LITTLE ROCK — Bipartisan federal legislation introduced Tuesday would expand the Little Rock Central High School National Historic Site to include seven homes across the street from the school.

U.S. Sens. Tom Cotton, R-Ark., and Patrick Leahy, D-Vt., introduced the Little Rock Central High School National Historic Site Boundary Modification Act in the Senate. U.S. Reps. French Hill, R-Little Rock, and John Lewis, D-Ga., introduced a matching House bill.

This year marks the 60th anniversary of the school’s integration by nine black students. During the desegregation crisis, Gov. Orval Faubus called out the Arkansas National Guard to block the students’ access to the school, and President Dwight D. Eisenhower responded by placing the Guard under federal control and dispatching Army troops to restore order.

The seven homes that would be affected by the legislation, located in the 1400 and 1500 blocks of Park Street, are seen in the backgrounds of many historic photos taken during the crisis. The homes also were used by the Little Rock Nine as places to gather before walking to school each day.

“To be able to see exactly how it looked when the Little Rock Nine walked their way into Central High — and into history — will do a lot of good for our country,” Cotton said in a statement Tuesday.

“It will help keep this park as a living monument to the courage of the civil-rights movement.

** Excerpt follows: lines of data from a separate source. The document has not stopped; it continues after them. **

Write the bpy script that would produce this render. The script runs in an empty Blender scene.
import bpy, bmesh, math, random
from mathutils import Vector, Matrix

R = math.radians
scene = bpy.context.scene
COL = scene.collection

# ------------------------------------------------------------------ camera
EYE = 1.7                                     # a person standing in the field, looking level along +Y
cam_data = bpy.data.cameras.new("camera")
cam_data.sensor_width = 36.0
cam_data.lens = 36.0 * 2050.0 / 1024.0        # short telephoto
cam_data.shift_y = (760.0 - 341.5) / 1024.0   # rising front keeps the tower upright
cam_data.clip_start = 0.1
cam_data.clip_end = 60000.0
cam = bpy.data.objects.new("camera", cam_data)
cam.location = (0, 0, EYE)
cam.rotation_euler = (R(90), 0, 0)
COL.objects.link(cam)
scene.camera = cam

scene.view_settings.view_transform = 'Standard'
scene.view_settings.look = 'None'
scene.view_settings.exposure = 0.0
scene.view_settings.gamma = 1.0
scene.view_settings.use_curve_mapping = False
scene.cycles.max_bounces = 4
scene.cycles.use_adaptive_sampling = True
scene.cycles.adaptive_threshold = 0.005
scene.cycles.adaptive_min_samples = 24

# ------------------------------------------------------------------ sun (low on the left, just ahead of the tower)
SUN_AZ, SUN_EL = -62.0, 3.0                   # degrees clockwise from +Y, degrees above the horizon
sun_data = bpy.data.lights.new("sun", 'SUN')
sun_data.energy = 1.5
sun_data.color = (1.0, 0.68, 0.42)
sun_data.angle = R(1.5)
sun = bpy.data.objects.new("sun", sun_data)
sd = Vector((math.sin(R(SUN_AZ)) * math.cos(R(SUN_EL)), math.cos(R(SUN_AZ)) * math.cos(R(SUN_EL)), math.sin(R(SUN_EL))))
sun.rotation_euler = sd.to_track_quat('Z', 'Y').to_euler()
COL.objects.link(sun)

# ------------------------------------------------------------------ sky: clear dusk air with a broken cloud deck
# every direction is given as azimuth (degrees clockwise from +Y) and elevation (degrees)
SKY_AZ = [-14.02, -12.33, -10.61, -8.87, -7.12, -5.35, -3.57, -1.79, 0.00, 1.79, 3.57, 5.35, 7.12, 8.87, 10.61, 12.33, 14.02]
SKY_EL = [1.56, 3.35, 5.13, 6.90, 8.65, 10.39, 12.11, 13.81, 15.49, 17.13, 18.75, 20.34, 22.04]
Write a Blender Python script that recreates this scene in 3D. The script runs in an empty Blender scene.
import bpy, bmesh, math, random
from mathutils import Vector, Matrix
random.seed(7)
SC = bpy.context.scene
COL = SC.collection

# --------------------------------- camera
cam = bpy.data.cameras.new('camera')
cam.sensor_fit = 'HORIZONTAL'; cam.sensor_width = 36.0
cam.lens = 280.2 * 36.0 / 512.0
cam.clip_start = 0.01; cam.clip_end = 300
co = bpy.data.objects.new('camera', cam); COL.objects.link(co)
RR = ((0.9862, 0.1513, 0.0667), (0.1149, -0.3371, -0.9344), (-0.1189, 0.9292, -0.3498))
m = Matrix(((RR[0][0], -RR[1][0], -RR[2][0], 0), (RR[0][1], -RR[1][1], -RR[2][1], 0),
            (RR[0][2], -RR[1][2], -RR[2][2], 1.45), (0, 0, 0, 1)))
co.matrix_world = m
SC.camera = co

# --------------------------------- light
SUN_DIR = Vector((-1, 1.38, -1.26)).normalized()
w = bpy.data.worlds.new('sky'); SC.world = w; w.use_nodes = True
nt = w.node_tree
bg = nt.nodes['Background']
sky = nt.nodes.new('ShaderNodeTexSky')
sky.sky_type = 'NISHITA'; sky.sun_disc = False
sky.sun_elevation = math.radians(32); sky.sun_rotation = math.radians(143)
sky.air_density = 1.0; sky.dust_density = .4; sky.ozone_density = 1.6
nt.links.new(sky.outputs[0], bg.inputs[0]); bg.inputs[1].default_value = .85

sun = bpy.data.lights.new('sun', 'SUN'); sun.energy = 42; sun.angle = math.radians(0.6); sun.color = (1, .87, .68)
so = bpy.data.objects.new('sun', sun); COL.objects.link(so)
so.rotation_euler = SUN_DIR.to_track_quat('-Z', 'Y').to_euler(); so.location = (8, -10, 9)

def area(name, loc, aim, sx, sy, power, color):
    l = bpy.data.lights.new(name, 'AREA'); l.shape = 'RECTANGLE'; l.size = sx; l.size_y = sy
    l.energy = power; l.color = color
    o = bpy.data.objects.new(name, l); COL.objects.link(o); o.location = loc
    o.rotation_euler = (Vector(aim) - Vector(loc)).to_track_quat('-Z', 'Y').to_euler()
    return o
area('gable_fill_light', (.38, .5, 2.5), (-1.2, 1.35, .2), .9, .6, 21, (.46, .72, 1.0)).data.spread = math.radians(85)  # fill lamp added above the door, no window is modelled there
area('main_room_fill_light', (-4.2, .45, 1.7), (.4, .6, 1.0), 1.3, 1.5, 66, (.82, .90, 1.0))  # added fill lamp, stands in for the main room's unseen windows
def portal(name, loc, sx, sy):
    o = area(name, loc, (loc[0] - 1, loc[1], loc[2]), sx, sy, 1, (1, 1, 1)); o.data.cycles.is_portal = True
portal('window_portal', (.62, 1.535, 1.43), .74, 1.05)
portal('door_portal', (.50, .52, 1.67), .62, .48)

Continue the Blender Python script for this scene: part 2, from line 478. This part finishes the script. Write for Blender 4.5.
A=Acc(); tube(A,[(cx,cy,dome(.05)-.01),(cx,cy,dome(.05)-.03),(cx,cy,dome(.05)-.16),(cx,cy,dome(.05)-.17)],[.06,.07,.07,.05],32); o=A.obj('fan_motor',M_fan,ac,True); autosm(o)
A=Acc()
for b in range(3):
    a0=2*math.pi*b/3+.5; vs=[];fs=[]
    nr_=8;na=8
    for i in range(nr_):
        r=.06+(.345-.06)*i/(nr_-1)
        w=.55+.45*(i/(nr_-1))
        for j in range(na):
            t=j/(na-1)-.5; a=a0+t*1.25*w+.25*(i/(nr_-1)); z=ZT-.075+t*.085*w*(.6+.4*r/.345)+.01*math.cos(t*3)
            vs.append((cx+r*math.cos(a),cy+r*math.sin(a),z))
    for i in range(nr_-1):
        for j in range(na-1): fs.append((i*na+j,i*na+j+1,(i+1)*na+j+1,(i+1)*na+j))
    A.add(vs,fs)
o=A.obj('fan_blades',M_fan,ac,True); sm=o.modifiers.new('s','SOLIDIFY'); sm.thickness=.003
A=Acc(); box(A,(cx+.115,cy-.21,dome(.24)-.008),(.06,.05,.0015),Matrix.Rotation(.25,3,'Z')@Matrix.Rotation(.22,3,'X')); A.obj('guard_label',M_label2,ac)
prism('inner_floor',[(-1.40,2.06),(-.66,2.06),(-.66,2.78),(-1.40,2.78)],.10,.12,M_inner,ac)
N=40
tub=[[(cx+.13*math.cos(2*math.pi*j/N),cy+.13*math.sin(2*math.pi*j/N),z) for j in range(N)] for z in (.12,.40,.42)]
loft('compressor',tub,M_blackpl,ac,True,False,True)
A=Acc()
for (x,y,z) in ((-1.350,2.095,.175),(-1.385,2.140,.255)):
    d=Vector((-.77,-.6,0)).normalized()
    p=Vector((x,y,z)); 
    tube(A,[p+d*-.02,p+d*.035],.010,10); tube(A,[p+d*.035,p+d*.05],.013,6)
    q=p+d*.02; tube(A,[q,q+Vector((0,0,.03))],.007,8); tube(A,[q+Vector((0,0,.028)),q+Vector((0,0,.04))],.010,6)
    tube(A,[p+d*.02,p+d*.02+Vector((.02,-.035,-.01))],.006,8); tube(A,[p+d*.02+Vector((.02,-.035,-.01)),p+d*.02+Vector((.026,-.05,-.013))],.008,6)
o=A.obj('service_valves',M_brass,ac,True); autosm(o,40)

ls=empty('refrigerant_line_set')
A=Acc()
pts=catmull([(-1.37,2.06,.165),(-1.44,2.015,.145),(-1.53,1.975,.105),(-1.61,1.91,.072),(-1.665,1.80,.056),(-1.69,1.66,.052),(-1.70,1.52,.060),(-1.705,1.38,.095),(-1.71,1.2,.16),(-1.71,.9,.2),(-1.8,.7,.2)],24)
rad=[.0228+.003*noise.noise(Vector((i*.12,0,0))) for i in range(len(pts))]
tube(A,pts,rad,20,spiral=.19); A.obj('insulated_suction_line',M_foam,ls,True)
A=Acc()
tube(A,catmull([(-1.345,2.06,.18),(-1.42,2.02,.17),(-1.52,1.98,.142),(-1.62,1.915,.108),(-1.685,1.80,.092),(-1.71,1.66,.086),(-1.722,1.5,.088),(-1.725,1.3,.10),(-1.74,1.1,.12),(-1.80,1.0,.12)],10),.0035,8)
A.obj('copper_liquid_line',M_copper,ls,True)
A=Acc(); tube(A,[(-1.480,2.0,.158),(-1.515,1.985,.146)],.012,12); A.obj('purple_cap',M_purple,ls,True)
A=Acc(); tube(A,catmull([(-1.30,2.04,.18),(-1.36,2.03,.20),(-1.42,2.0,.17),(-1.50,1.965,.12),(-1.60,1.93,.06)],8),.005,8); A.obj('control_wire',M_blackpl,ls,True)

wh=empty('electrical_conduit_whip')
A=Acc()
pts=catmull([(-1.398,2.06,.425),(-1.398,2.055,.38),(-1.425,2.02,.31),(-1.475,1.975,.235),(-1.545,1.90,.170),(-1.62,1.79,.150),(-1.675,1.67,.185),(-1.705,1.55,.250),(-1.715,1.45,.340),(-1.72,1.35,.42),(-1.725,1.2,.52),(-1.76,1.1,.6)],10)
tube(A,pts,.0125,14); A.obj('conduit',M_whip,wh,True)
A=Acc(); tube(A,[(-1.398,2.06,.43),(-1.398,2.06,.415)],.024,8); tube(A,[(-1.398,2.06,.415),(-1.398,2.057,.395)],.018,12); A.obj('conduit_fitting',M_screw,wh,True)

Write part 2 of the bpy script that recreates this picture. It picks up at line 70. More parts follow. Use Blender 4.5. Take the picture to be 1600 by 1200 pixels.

It will allow future generations to come here and begin to understand what it took to achieve equal opportunity. And it will remind all of us that we must continually stand guard against hatred and intolerance,” he said.

Hill said in a statement, “Little Rock Central High School was ground zero for the Civil Rights Movement in the state of Arkansas. Expanding the boundary of the National Historic Site at Central High ensures that the entire story of the Little Rock Nine and their brave role in the fight for equality of all children will be preserved for generations to come.”

Lewis, who was one of the leaders of the Civil Rights Movement of the 1960s, said, “It takes a lot of planning, organizing, and support for young teenagers to consistently and persistently challenge the way of life of a city, a region and a country. These buildings are a part of the legacy of the Little Rock Nine, and they should also be preserved.”

Leahy commended Cotton for bringing lawmakers together for the proposal and said, “This is an opportunity for the Congress to continue to support the Little Rock Central High School National Historic Site and recommit ourselves to providing the necessary federal resources to maintain and operate our national park sites across the nation.”

The U.S. Department of the Interior recommended in 2001 and again in 2004 that the homes be included within the historic site’s boundaries, but the boundaries were never changed.

The legislation would not change ownership of the homes but would encourage their owners and the National Park Service to work together to preserve the homes’ exteriors.

The legislation’s sponsors released letters of support for the proposal from Preserve Arkansas, Central High Neighborhood Inc. and two of the homeowners, Patricia McGraw and Grace Blagdon.

Cotton spokeswoman Caroline Rabbitt said that although McGraw and Blagdon were the only homeowners to write a letter of support, all are supportive. The Central High Neighborhood Inc. endorsed the proposal after taking a vote of homeowners in the vicinity, she said.